Relatórios como o do IRB são mais comuns no exterior
Esse tipo de relatório, contudo, não é incomum no exterior. Nos EUA, por exemplo, alguns casos célebres são reconhecidos no mercado financeiro até hoje.
Saiba mais: IRB Brasil opera em queda de 9% após nova carta da Squadra
Em 2012, a gestora Pershing Square Capital Management, ficou famosa após o gestor Bill Ackman montar uma posição short nas ações da gigante Herbalife e chamar a operação da companhia de “pirâmide”.
Segundo reportou o jornal Valor à época, para Alckman, “os produtos da Herbalife são, em média, mais caros do que a concorrência e a maioria de suas novidades são vendidas também pelas rivais”.
Dessa forma, o múltiplo da Herbalife estava muito além de concorrentes do mesmo setor, sem motivo aparente. Além disso, ele também afirmava que a empresa ganhava com recrutamento de novos membros e não com a venda do produto – característica de empresas pirâmide. As ações da Herbalife chegaram a cair 40%.

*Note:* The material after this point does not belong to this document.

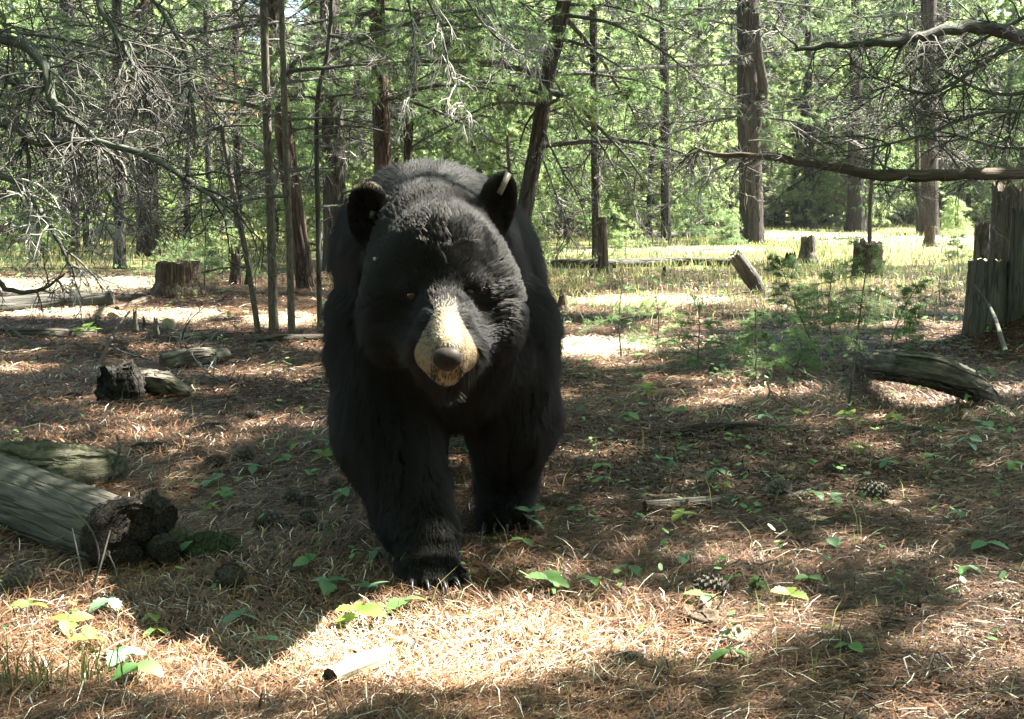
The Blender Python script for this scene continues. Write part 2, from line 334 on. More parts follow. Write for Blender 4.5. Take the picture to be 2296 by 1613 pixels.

“Isso é bem comum nos EUA, mas lá já faz parte do mercado. Por aqui, o pessoal ainda não está acostumado e, por isso, dá esse alarde todo. Mas não há conflito de interesse nenhum. A gestora está apenas explicando o motivo de estar vendida”, disse outro analista em com conhecimento do mercado estrangeiro. Para ele, o processo é natural.
A americana Citron Research, por exemplo, é famosa por seus relatórios embasando as posições vendidas nas empresas.
O mais recente é o short da startup fitness Peloton, que fez seu IPO recentemente. Enquanto a ação é cotada na casa dos US$ 28 atualmente, a Citron fez a posição e lançou relatório mostrando que a empresa, que vale cerca de oito vezes a receita, deve ver seus papéis caírem a US$ 5.
Squadra já divulgou outras análises “short”
Não é a primeira vez que a gestora Squadra monta uma posição e divulga relatório para apresentar sua tese contra a valorização de alguma companhia listada na Bolsa de Valores de São Paulo (B3).
Em 2011, a gestora ganhou os holofotes do mercado ao divulgar relatório apontando inconsistências em uma empresa de educação, que o mercado associou a Anhanguera Educacional.
À época, os papéis da Anhanguera também registraram fortes quedas após a Squadra relatar práticas “hetedoroxas” nas “demonstrações contábeis de uma companhia”.
“[As empresas] passam a mostrar também os seus resultados pró-forma – quase nunca auditados – em seus press releases, a fim de incluir os números das empresas adquiridas nos exercícios anteriores”, disse a gestora em carta divulgada em 2011.
“Com isso, fica mais fácil apresentar um elevado crescimento de ‘lucro ajustado pró-forma’ por exemplo, bastando ajustar para menor o lucro da companhia adquirida no ano anterior ao da aquisição”, informava à época a carta aos acionistas.
Com tal histórico, a Squadra espera agora a continuidade na queda das ações da IRB, além das investigações da CVM, para provar ao mercado que sua posição estava certa.